A pergunta chama a atenção porque, de alguma forma, expõe o problema racial no Brasil, neste caso específico, que reflete nas escolhas literárias. O Racismo Institucional impede que as obras dessas autoras estejam, por exemplo, nos acervos das bibliotecas do país, por desconhecimento e desinteresse por parte dos/das profissionais da área e de todos os meios pelos quais são formados, pois o Racismo Institucional acontece quando existe tratamento diferenciado entre negros e brancos dentro das organizações, empresas, associações etc… de forma a privilegiar um, no caso, pessoas brancas, em detrimento de outros, pessoas negras.

As autoras negras existem, gente! Estão vivas e produzem muita literatura, mas, por conta do racismo, as  obras acabam não circulando nos espaços literários. Estão de forma praticamente invisíveis nas livrarias, nas feiras e eventos literários, editoras e bibliotecas. Por isso que, sabendo dessa realidade, surgiu, em 2016, em um curso de Biblioteconomia da ETEC Parque da Juventude em São Paulo, o projeto Mulheres Negras nas Biblioteca, iniciativa de quatro alunas, Carine Souza, Iara Moraes, Laís Souza e Andreza Lima, as únicas negras de uma sala  com 40 alunos. Elas observaram que não havia obras de autoras negras dentro da biblioteca dessa instituição, então, resolveram promover uma ação para angariar livros de autoras negras por meio das redes sociais e, também, uma campanha de incentivo à leitura dessas obras, que passaram a ser as mais procuradas para empréstimos no acervo da escola.

MulheresNegrasNaBiblio

Após essa experiência, veio a defesa do TCC: A importância da inclusão de obras autoras negras nos acervos das bibliotecas públicas municipais de São Paulo. Durante a pesquisa, as estudantes depararam-se com a escassez de obras de autoras negras em praticamente todas as bibliotecas públicas da cidade e com uma preocupante falta de consciência dos/as responsáveis . O grupo então passou a refletir sobre os problemas graves dessa realidade, como, por exemplo, entre outras consequências, a interferência negativa que isso exerce no processo de construção da identidade de mulheres negras, uma vez que a maior parte das histórias contadas por autores cujas obras estão disponíveis nas bibliotecas retratam essas mulheres de forma estereotipada.

Hoje, com três anos de atividades, o projeto vem se destacando na capital paulista, como uma ação efetiva na formação de público leitor de obras de escritoras negras. Para isso, desenvolve ações como: clubes de leitura; oficina de cadernos, inspirada na história da escritora Carolina Maria de Jesus; oficina de poesia para crianças; roda de conversa; bate-papo com escritoras; contação de histórias, roda de poemas e palestras sobre Quantas Autoras Negras Você Já Leu?. Além do ambiente da biblioteca, essas atividades acontecem em espaços culturais, escolas e universidades, também em congressos e fóruns voltados para o público de biblioteconomia.

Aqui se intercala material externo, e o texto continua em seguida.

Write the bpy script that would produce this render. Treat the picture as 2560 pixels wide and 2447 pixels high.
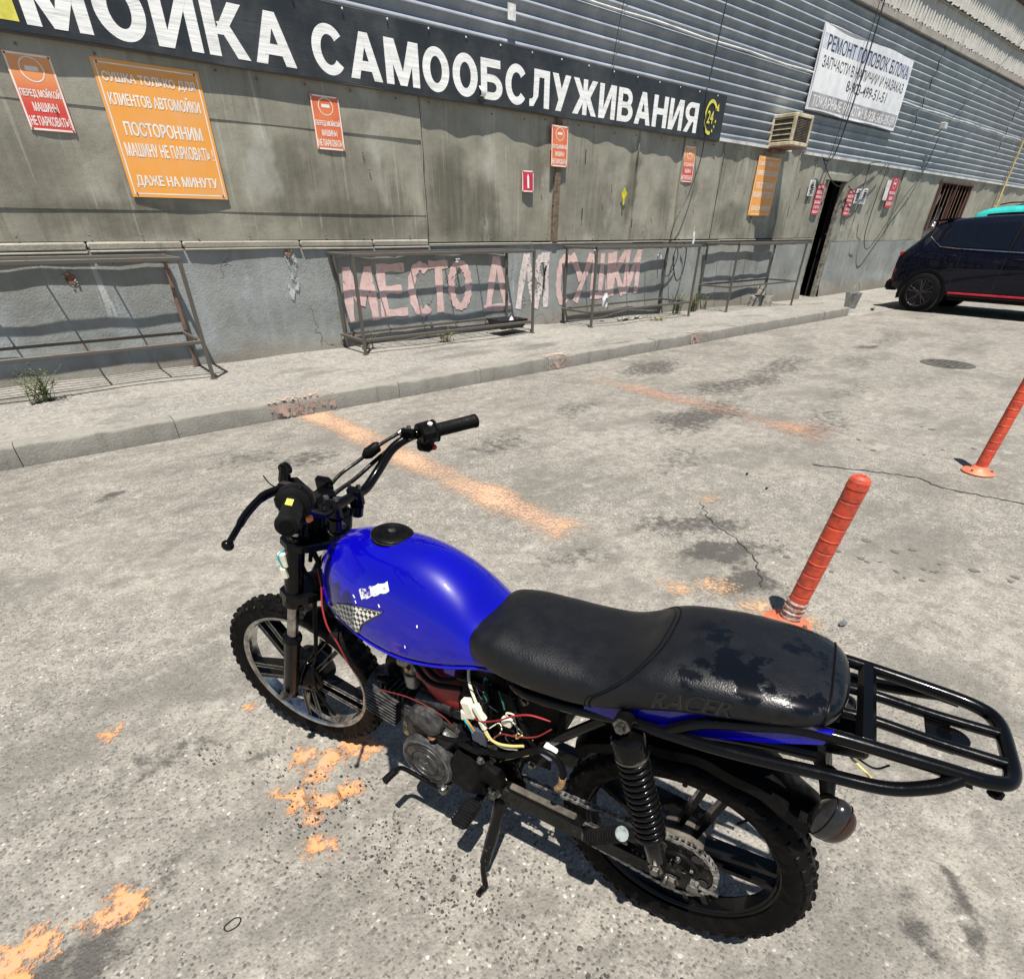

Portanto, não basta apenas apontar e denunciar o problema, é urgente e necessário agir de forma efetiva para educar e reeducar a população sobre os impactos do racismo na vida de pessoas negras. A literatura feita por essas autoras pode contribuir para diminuir o racismo, porque o/a leitor/a tem a oportunidade de conhecer o ponto de vista dessas autoras sobre a sua própria realidade. E a biblioteca como um espaço público e democrático, deve estar comprometida com as demandas da sociedade e responder de forma responsável e eficaz pela cidadania da maior da população.

Por isso, leiam autoras negras e, quando a quarentena acabar, peçam-nas nas bibliotecas, nas livrarias, feiras e eventos. Isso ajuda os responsáveis por esses espaços entenderem que há uma demanda por essas obras, e que autoras negras existem.